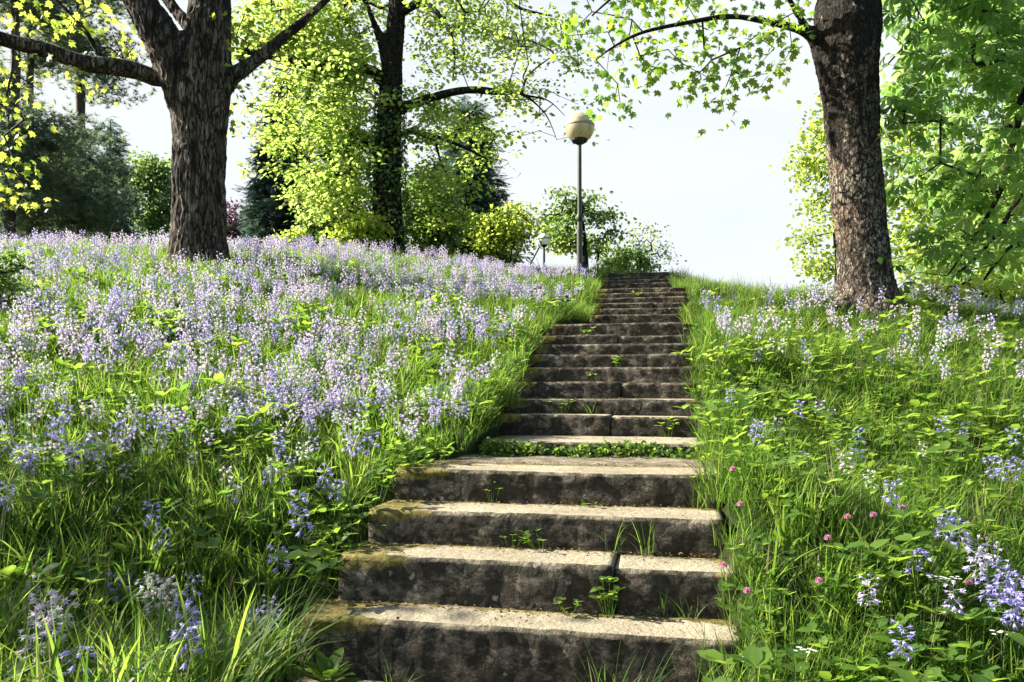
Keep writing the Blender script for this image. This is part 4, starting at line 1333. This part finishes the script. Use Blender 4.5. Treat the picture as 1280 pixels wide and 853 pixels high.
rot = np.stack([rng.normal(0, .12, n), rng.normal(0, .12, n), rng.uniform(0, 6.283, n)], 1)
scl = np.stack([s, s, s * rng.uniform(.85, 1.15, n)], 1)
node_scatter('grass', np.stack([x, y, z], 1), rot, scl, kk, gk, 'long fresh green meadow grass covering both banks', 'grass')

# low broad-leaved herbs, thick on the right bank
hk = [herb_mesh('herb', 9, .16, .055, s, M['herb']) for s in range(3)] + [herb_mesh('herb', 7, .24, .085, 10 + s, M['herb']) for s in range(2)] + [herb_mesh('herb', 12, .12, .034, 20 + s, M['herb'], .12) for s in range(2)]
x1, y1 = scatter(640, 2.4, 7.5, 1.6, -.02, .8)
x2, y2 = scatter(420, 2.6, 9, 1.6, -.8, .1)
x3, y3 = scatter(700, 7, 14, 1.6, -.8, .8)
x = np.concatenate([x1, x2, x3]); y = np.concatenate([y1, y2, y3])
ok = on_grass(x, y, -.02)
x, y = x[ok], y[ok]; n = len(x)
s = rng.uniform(.7, 1.3, n)
node_scatter('undergrowth', np.stack([x, y, bank(x, y) + .02], 1), np.stack([rng.normal(0, .15, n), rng.normal(0, .15, n), rng.uniform(0, 6.3, n)], 1), np.stack([s, s, s], 1), rng.integers(0, 7, n), hk,
             'low broad-leaved herbs and clover leaves among the grass', 'undergrowth')

# ivy and cress in the shaded joint below the fifth step, and leaf litter on the treads
s5 = ST[4]
n = 900
l = rng.uniform(-s5['hw'], s5['hw'], n); q = -np.abs(rng.normal(0, .06, n)) + .01
Pp = np.stack([s5['c'][0] + UV[0] * l + UD[0] * q, s5['c'][1] + UV[1] * l + UD[1] * q, s5['z'] - .11 + rng.uniform(0, .10, n) * (1 + .3 * np.sin(l * 7))], 1)
nr = rng.normal(size=(n, 3)) * .5 + np.array([0, -.5, .6])
o = mesh_obj('creeping_weeds', leaves_mesh('creeping_weeds', Pp, rng.uniform(.025, .05, n), nr, rand_dirs(n), OVAL, M['herb'], rng.uniform(0, .8, n)))
tag(o, 'low leafy weeds growing along the joint under the step above the landing', 'weeds', kind='stuff')
LP = []
for k in range(23):
    s = ST[k]
    nxt = ST[k + 1]['c'][1] if k + 1 < 23 else s['c'][1] + .4
    dp = min((nxt - s['c'][1]) / UD[1], .5)
    m = 230 if k < 4 else 70
    l = rng.uniform(-s['hw'], s['hw'], m)
    q = dp - np.abs(rng.normal(0, .05, m)) - .005
    q = np.where(rng.uniform(0, 1, m) < .12, rng.uniform(.03, dp, m), q)
    LP.append(np.stack([s['c'][0] + UV[0] * l + UD[0] * q, s['c'][1] + UV[1] * l + UD[1] * q, np.full(m, s['z'] + .003) + rng.uniform(0, .01, m)], 1))
LP = np.concatenate(LP); n = len(LP)
nr = rng.normal(size=(n, 3)) * .3; nr[:, 2] += 1
o = mesh_obj('leaf_litter', leaves_mesh('leaf_litter', LP, rng.uniform(.008, .028, n), nr, rand_dirs(n), DIAMOND, M['litter'], rng.uniform(0, 1, n)))
tag(o, 'brown leaf crumbs gathered at the back of the treads', 'leaf litter', kind='stuff')

# --- bluebells
KINDS = {}
for ci, cn in enumerate(('violet', 'lilac', 'pale', 'white')):
    KINDS[cn] = [bluebell_meshes(100 * ci + v, M[cn], H=(.30, .36, .40)[v % 3], nb=(11, 15, 13)[v % 3]) for v in range(3)]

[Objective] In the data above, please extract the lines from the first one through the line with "both banks', 'grass')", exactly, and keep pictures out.

[Response]
Keep writing the Blender script for this image. This is part 4, starting at line 1333. This part finishes the script. Use Blender 4.5. Treat the picture as 1280 pixels wide and 853 pixels high.
rot = np.stack([rng.normal(0, .12, n), rng.normal(0, .12, n), rng.uniform(0, 6.283, n)], 1)
scl = np.stack([s, s, s * rng.uniform(.85, 1.15, n)], 1)
node_scatter('grass', np.stack([x, y, z], 1), rot, scl, kk, gk, 'long fresh green meadow grass covering both banks', 'grass')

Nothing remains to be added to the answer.